───── PROVIDED MATERIAL ─────

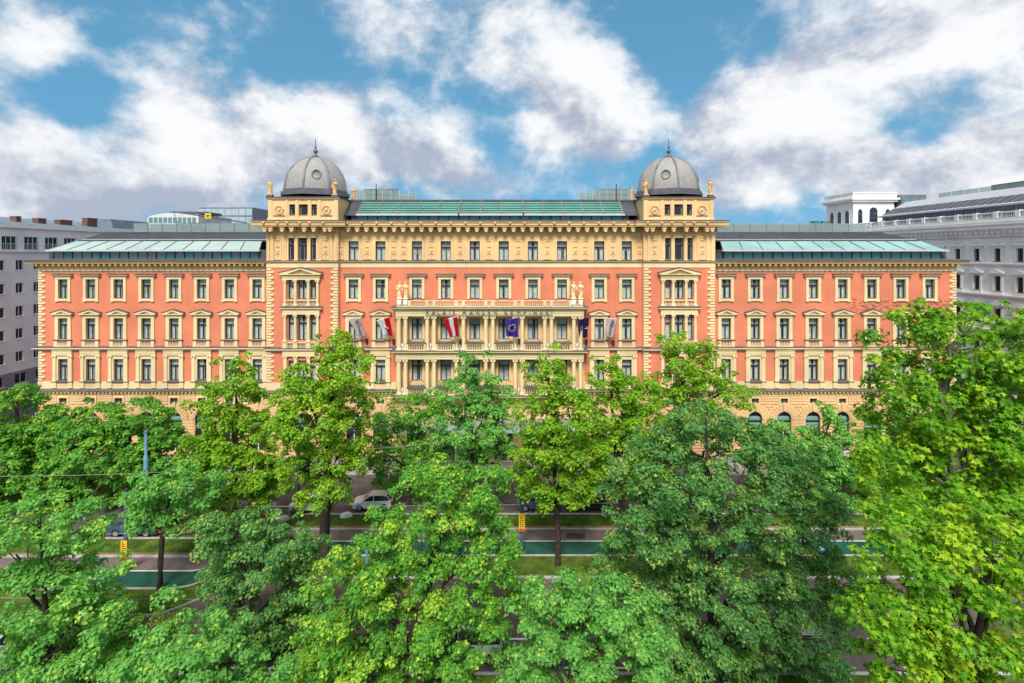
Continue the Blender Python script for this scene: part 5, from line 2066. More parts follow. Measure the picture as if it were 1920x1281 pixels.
for dd in (34.3, 31.9, 12.0):
    for k in range(-9, 10):
        b = MB()
        b.add([(-1.5, -.07, 0), (1.5, -.07, 0), (1.5, .07, 0), (-1.5, .07, 0)], [(0, 1, 2, 3)])
        structure(put('lane_marking', cached('lanemark', lambda: b.mesh('lane_marking', 'paintwhite')), None, (k * 6.0 + (dd % 3), dd - D, .004)))
for (px, dd) in ((548, 46.9), (1180, 46.6), (700, 38.0), (1010, 54.5)):
    b = MB()
    n = 18
    b.ext([(math.cos(6.2832 * i / n) * .34, math.sin(6.2832 * i / n) * .34) for i in range(n)], 'z', -.02, .006)
    b.tube([(math.cos(6.2832 * i / n) * .27, math.sin(6.2832 * i / n) * .27, .006) for i in range(n + 1)], .012, 4, caps=False)
    structure(put('manhole_cover', cached('manhole', lambda: b.mesh('manhole_cover', 'steel')), None, (sx(px, dd), dd - D, 0)))
for i in range(14):
    r2 = random.Random(900 + i)
    dd = r2.choice((52.6, 55.5, 57.2, 46.8, 32.8, 33.6, 20.5))
    w_, l_ = r2.uniform(.5, 1.1), r2.uniform(1.2, 4.5)
    b = MB()
    b.add([(-l_ / 2, -w_ / 2, 0), (l_ / 2, -w_ / 2 + r2.uniform(-.1, .1), 0), (l_ / 2 + r2.uniform(-.2, .2), w_ / 2, 0), (-l_ / 2, w_ / 2, 0)], [(0, 1, 2, 3)])
    x_ = r2.uniform(-19, 32)
    structure(put('asphalt_patch', b.mesh('asphalt_patch', 'asphalt_new' if i % 3 else 'asphalt_path'), None, (x_, dd - D, .004)))
# blue cycle sign painted on the green lane
cx_, cd_ = (1543 - PX) * 45.0 / F, 45.0
b = MB()
n = 24
b.ext([(math.cos(6.2832 * i / n) * .72, math.sin(6.2832 * i / n) * .72) for i in range(n)], 'z', 0, .003)
o = structure(put('painted_cycle_sign', b.mesh('painted_cycle_sign', 'paintblue'), None, (cx_, cd_ - D, .004)))
b = MB()
for c in (-.30, .30):
    b.tube([(c + math.cos(6.2832 * i / 14) * .22, -.12 + math.sin(6.2832 * i / 14) * .22, .005) for i in range(15)], .02, 4, caps=False)
b.tube([(-.30, -.12, .005), (-.1, .2, .005), (.2, .2, .005), (.0, -.12, .005), (-.1, .2, .005)], .02, 4)
b.tube([(.30, -.12, .005), (.2, .25, .005), (.32, .28, .005)], .02, 4)
put('bicycle_mark', b.mesh('bicycle_mark', 'paintwhite'), o)


def grass_blades(name, d0, d1, n, seed, swing=1.0, x0=-45, x1=45):
    rg = np.random.default_rng(seed)
    x = rg.uniform(x0, x1, n)
    j = np.array([jog(t) for t in x]) * swing
    yy = rg.uniform(d0, d1, n) - D + j
    hh = rg.uniform(.04, .13, n)
    a = rg.uniform(0, 6.28, n)
    w = rg.uniform(.015, .03, n)
    lx, ly = rg.normal(0, .04, n), rg.normal(0, .04, n)
    v = np.empty((n, 3, 3), np.float32)
    v[:, 0] = np.stack([x - np.cos(a) * w, yy - np.sin(a) * w, np.full(n, .085)], 1)
    v[:, 1] = np.stack([x + np.cos(a) * w, yy + np.sin(a) * w, np.full(n, .085)], 1)
    v[:, 2] = np.stack([x + lx, yy + ly, .09 + hh], 1)
    me = tri_mesh(name, v.reshape(-1, 3), np.arange(n * 3, dtype=np.int32).reshape(-1, 3))
    me.materials.append(M['blade'])
    o = put(name, me)
    o['kind'] = 'stuff'
    o['label'] = {1: 'short green grass on the verge beside the parked cars', 2: 'short green grass on the verge along the green cycle lane', 3: 'short green grass under the near foreground trees'}[seed]
    o['category'] = 'grass'
    return o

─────

## [SHORT EXERCISE]
Write out the material above once more, exactly as it reads, with no pictures.

## [EXERCISE RESULT]
Continue the Blender Python script for this scene: part 5, from line 2066. More parts follow. Measure the picture as if it were 1920x1281 pixels.
for dd in (34.3, 31.9, 12.0):
    for k in range(-9, 10):
        b = MB()
        b.add([(-1.5, -.07, 0), (1.5, -.07, 0), (1.5, .07, 0), (-1.5, .07, 0)], [(0, 1, 2, 3)])
        structure(put('lane_marking', cached('lanemark', lambda: b.mesh('lane_marking', 'paintwhite')), None, (k * 6.0 + (dd % 3), dd - D, .004)))
for (px, dd) in ((548, 46.9), (1180, 46.6), (700, 38.0), (1010, 54.5)):
    b = MB()
    n = 18
    b.ext([(math.cos(6.2832 * i / n) * .34, math.sin(6.2832 * i / n) * .34) for i in range(n)], 'z', -.02, .006)
    b.tube([(math.cos(6.2832 * i / n) * .27, math.sin(6.2832 * i / n) * .27, .006) for i in range(n + 1)], .012, 4, caps=False)
    structure(put('manhole_cover', cached('manhole', lambda: b.mesh('manhole_cover', 'steel')), None, (sx(px, dd), dd - D, 0)))
for i in range(14):
    r2 = random.Random(900 + i)
    dd = r2.choice((52.6, 55.5, 57.2, 46.8, 32.8, 33.6, 20.5))
    w_, l_ = r2.uniform(.5, 1.1), r2.uniform(1.2, 4.5)
    b = MB()
    b.add([(-l_ / 2, -w_ / 2, 0), (l_ / 2, -w_ / 2 + r2.uniform(-.1, .1), 0), (l_ / 2 + r2.uniform(-.2, .2), w_ / 2, 0), (-l_ / 2, w_ / 2, 0)], [(0, 1, 2, 3)])
    x_ = r2.uniform(-19, 32)
    structure(put('asphalt_patch', b.mesh('asphalt_patch', 'asphalt_new' if i % 3 else 'asphalt_path'), None, (x_, dd - D, .004)))
# blue cycle sign painted on the green lane
cx_, cd_ = (1543 - PX) * 45.0 / F, 45.0
b = MB()
n = 24
b.ext([(math.cos(6.2832 * i / n) * .72, math.sin(6.2832 * i / n) * .72) for i in range(n)], 'z', 0, .003)
o = structure(put('painted_cycle_sign', b.mesh('painted_cycle_sign', 'paintblue'), None, (cx_, cd_ - D, .004)))
b = MB()
for c in (-.30, .30):
    b.tube([(c + math.cos(6.2832 * i / 14) * .22, -.12 + math.sin(6.2832 * i / 14) * .22, .005) for i in range(15)], .02, 4, caps=False)
b.tube([(-.30, -.12, .005), (-.1, .2, .005), (.2, .2, .005), (.0, -.12, .005), (-.1, .2, .005)], .02, 4)
b.tube([(.30, -.12, .005), (.2, .25, .005), (.32, .28, .005)], .02, 4)
put('bicycle_mark', b.mesh('bicycle_mark', 'paintwhite'), o)


def grass_blades(name, d0, d1, n, seed, swing=1.0, x0=-45, x1=45):
    rg = np.random.default_rng(seed)
    x = rg.uniform(x0, x1, n)
    j = np.array([jog(t) for t in x]) * swing
    yy = rg.uniform(d0, d1, n) - D + j
    hh = rg.uniform(.04, .13, n)
    a = rg.uniform(0, 6.28, n)
    w = rg.uniform(.015, .03, n)
    lx, ly = rg.normal(0, .04, n), rg.normal(0, .04, n)
    v = np.empty((n, 3, 3), np.float32)
    v[:, 0] = np.stack([x - np.cos(a) * w, yy - np.sin(a) * w, np.full(n, .085)], 1)
    v[:, 1] = np.stack([x + np.cos(a) * w, yy + np.sin(a) * w, np.full(n, .085)], 1)
    v[:, 2] = np.stack([x + lx, yy + ly, .09 + hh], 1)
    me = tri_mesh(name, v.reshape(-1, 3), np.arange(n * 3, dtype=np.int32).reshape(-1, 3))
    me.materials.append(M['blade'])
    o = put(name, me)
    o['kind'] = 'stuff'
    o['label'] = {1: 'short green grass on the verge beside the parked cars', 2: 'short green grass on the verge along the green cycle lane', 3: 'short green grass under the near foreground trees'}[seed]
    o['category'] = 'grass'
    return o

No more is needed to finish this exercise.